El verdugo en el espejo

    1044

    A un miembro del linaje de verdugos apellidado Samson, correspondió, entre otros, ejecutar la condena impuesta al frustrado asesino de Luis XV, R-F Damiens, en 1757. La ceremonia incluía atenazar y quemar algunos miembros, así como descuartizamiento. Por la debilidad de los caballos para realizar esta última operación, fue forzoso recurrir a cortes en el cuerpo que facilitaran dicho trabajo. Luego de horas, se consumieron en las brasas sus restos.
    Ritos semejantes al anterior, inspiraron a Beccaria y otros más, blandiendo la insignia ilustrada, a sentar las bases del moderno derecho penal, en el que, a decir de Foucault, la ceremonia de carne y sangre fue sustituida por celdas y cerraduras. Ritos que se apegan a un código puntual, en que los tormentos físicos, realizados con exactitud milimétrica de un culto, ceden para instaurar la búsqueda de una reeducación del alma.
    Mecanismos del antes y del después, imposibles de analizar en este breve texto, que es sólo pequeña ventana hacia la polémica figura de los ejecutores. Escribe Foucault que en el castigo-espectáculo (como en el caso de Damiens), el horror cobijaba tanto al verdugo como al condenado, y pese a ser diversas las percepciones respecto al último, por lo general éstas eran de compasión o admiración.
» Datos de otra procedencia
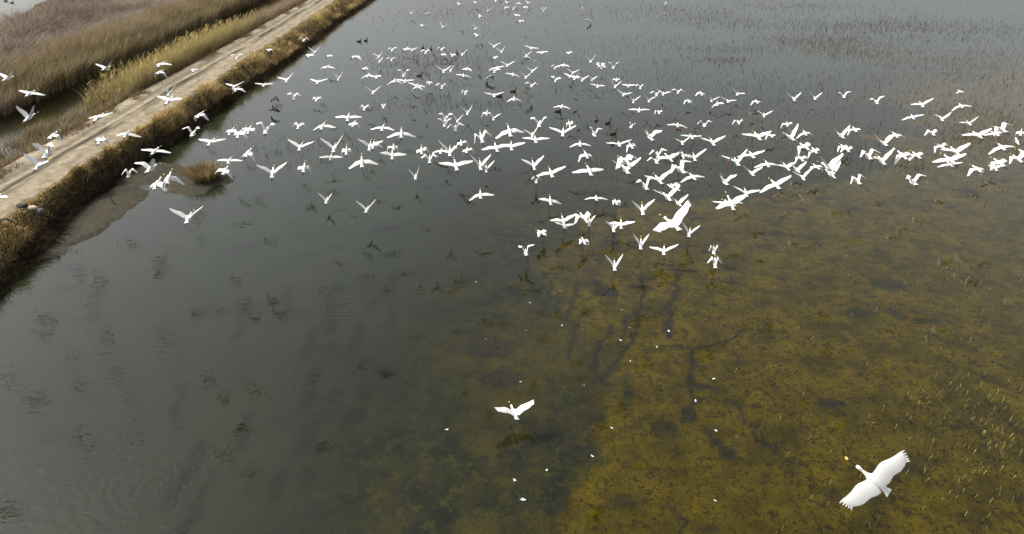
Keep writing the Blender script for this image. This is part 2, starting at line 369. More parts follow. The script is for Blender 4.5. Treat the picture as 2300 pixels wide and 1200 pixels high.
# golden reed front along the far side of the channel
def dens(x, y): return .35 + .65 * ss(40, 52, y)
x, y = scatter(62000, lambda yy: chan_l(yy) - 4.2, lambda yy: chan_l(yy) + .7, 34, 140, dens, 1.3)
g = ss(42, 52, y + 6 * (fbm(x, y, 5, 2, 74) - .5))
h = (1.2 + 1.2 * g) * rng.uniform(.7, 1.15, len(x)) * (.75 + .5 * fbm(x, y, 2.5, 3, 75))
c = pal(len(x), [BROWN, GOLD, (.30, .245, .145), OLIVE], .25 + .5 * fbm(x, y, 3, 3, 76)); c2 = pal(len(x), [BROWN, MAUVE, GREY], fbm(x, y, 3, 3, 77))
c = c * g[:, None] + c2 * (1 - g[:, None])
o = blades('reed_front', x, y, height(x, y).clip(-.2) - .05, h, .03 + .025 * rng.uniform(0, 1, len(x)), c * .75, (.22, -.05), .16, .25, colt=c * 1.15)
tag(o, 'tall golden reed front along the far edge of the channel', 'reeds', kind='stuff')
# reed belt between the channel and the dirt track
def belt_l(yy): return chan_r(yy) - np.interp(yy, [25, 36, 44, 50, 140], [.6, 2.6, 2.0, 1.3, 1.3])
def belt_r(yy): return np.interp(yy, [20, 30, 40, 46, 60, 140], [-27.2, -27.3, -27.8, -27.2, -27.0, -26.9])
def dens(x, y): return np.where(x < chan_r(y) - .3, .22 + .5 * (fbm(x, y, 1., 3, 80) > .54), (.3 + .9 * fbm(x, y, 1.5, 3, 81)) * (.45 + .55 * ss(44, 50, y)))
x, y = scatter(56000, belt_l, belt_r, 24, 140, dens, 1.5)
k = ss(45.5, 51, y + 2. * (fbm(x, y, 2., 2, 87) - .5)); far = ss(62, 85, y)
h = (.75 + 1.65 * k - .75 * far) * rng.uniform(.65, 1.15, len(x)) * (.7 + .6 * fbm(x, y, 2., 3, 82))
f = fbm(x, y, 2.2, 3, 83)
c = pal(len(x), [BROWN, GOLD, (.31, .25, .135), STRAW], f * .8 + .1); c2 = pal(len(x), [MAUVE, (.30, .23, .15), STRAW], f)
c = c * (1 - far[:, None]) + c2 * far[:, None]
tipc = np.array([(.42, .35, .16)]) * k[:, None] * (1 - far[:, None]) + c * (1 - (k * (1 - far))[:, None])
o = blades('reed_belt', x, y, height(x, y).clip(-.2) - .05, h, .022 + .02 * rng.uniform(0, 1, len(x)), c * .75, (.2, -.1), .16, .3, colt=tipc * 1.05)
pk = np.nonzero(rng.uniform(0, 1, len(x)) < .10 * k * (1 - far))[0]
tag(o, 'belt of golden brown reeds between channel and dirt track', 'reeds', kind='stuff')
n = len(pk); ph = h[pk]
o = blades('reed_plumes', x[pk] + .17 * ph, y[pk] - .08 * ph, height(x[pk], y[pk]).clip(-.2) + ph * .86, rng.uniform(.25, .5, n), rng.uniform(.05, .10, n), pal(n, [(.30, .23, .09), (.46, .37, .16)]), (.45, -.1), .3, .6)
tag(o, 'yellowish seed plumes topping the golden reed belt', 'reeds', kind='stuff')
# low verge beside the track, left side
def dens(x, y): return ss(.5, .62, fbm(x, y, 1.6, 3, 85))
x, y = scatter(34000, lambda yy: road_l(yy) - 1.9, lambda yy: road_l(yy) + .35, 20, 120, dens, 1.6)
c = pal(len(x), [DARK, BROWN, (.2, .14, .07), GOLD], fbm(x, y, .8, 3, 86))
o = blades('verge_grass', x, y, height(x, y) - .02, rng.uniform(.08, .38, len(x)), np.full(len(x), .025), c, (.15, 0), .5, .5)
tag(o, 'low tufts of dry grass on the left verge of the track', 'grass', kind='stuff')
# grass bank between the track and the open water
def bank_r(yy): return toe_x(yy) - .25
def dens(x, y): return .25 + .9 * ss(.3, .62, fbm(x, y, .9, 4, 88)) * ss(-.15, .5, road_r(y) - 0 - x + 1e-6 + 10)
x, y = scatter(95000, lambda yy: road_r(yy) - .05, bank_r, 16, 125, dens, 1.7)
u = (toe_x(y) - x) / (toe_x(y) - road_r(y))               # 1 at the track, 0 at the water
n = fbm(x, y, 1.1, 4, 89); n2 = fbm(x, y, 2.6, 3, 90)
h = (.08 + .36 * ss(.50, .7, n) + .22 * ss(.52, .66, n2) * (u < .8)) * rng.uniform(.6, 1.2, len(x)) * (.55 + .6 * ss(1.02, .75, u))
f = .15 + .75 * n2 + .25 * (n - .5) - .3 * ss(.25, .02, u)
c = pal(len(x), [(.09, .07, .035), (.24, .185, .085), (.42, .315, .14), (.55, .43, .21)], f + .08, .36)
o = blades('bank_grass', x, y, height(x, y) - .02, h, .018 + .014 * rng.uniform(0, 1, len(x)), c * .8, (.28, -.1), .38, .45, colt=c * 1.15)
tag(o, 'ochre and brown grass covering the bank beside the track', 'grass', kind='stuff')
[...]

    Frecuentemente la violencia legal del verdugo fue considerada infamia; después será la condena la que imprima un signo negativo al delincuente. Cada uno de esos papeles desplegará y desarrollará una literatura en la que el rol que juega el crimen será acorde con los dispositivos de poder-saber presentes en cada época.
    Destino ambiguo de la figura del verdugo, de la que los documentos oficiales no informan: qué hizo Samson luego de aquel exhaustivo día (qué bebió, qué soñó, cuáles eran sus pensamientos o sentimientos respecto a Damiens, respecto a sí mismo…) Aún en la ficción, parece que sólo se nos presentan sombras.
    En la antigua Grecia, las Erinias son aborrecidas por mortales y dioses. Los delitos de diversa índole eran perseguidos de manera implacable por estas horribles mujeres, de cuyos ojos en vez de lágrimas brotaba sangre, y que parecen compartir esa amarga condición de los verdugos: ¿encarnaciones de la crueldad?, ¿seres destinados a la melancolía, a la marginalidad?
    El autor sueco Pär Lagerkvist, en El verdugo (1933), obra leída como denuncia del racismo y los totalitarismos, sitúa a su personaje al fondo de una taberna, con la marca infamante de su oficio en la frente. Enigmático e inicialmente imperturbable a las terribles narraciones que circulan entre el aguardiente: sobre sus poderes cuasi sobrenaturales, dada su proximidad con el mal; sobre lo curativo de la sangre de las víctimas; sobre su soledad…         El ambiente de la taberna va tomando una fisonomía enardecida: las palabras y los gestos se espesan. Las apologías hacia la violencia, la guerra y al propio verdugo se acrecientan al ritmo del alcohol. Hasta que el hombre vestido color sangre, habla de su “asfixiante destino”, de su condena infinita en medio del silencio, del frío, para dar cumplimiento a una justicia que otros han decidido, pero a un tiempo, rechazado por esa sociedad tan necesitada de su rol: “¡Vuestra sangre me ciega! ¡Soy un ciego cegado por vosotros y vosotros son mi prisión de la que no puedo escapar!”.
    Subraya Erman (La cruauté, 2009), que: “En tanto que funcionario de la muerte, no puede sino identificarse con su papel de ejecutor, dado que, por una parte, ha consentido ejercerlo… por otra, él no quiere ni debe conocer las razones ni pruebas que establecen la culpabilidad de los condenados o la decadencia de las víctimas”.
    La figura del verdugo que se erige como modelo de la humanidad (víctima él mismo, como ocurre en el relato visto y, más próximo en el tiempo, en Las benévolas, de Littell), es atacada incluso en los terrenos del arte por Charlotte Lacoste (Séductions du  bourreau, 2010), quien señala la alteración de valores efectuada hasta llegar a dicho modelo.
    La polémica, pues, se prolonga desde lo cotidiano hasta la reflexión histórica, filosófica, jurídica, etcétera, para ser señalada incluso en el ámbito artístico. Figura ambigua, contradictoria, pero que ineludible y fatal refleja su marca en nuestras frentes.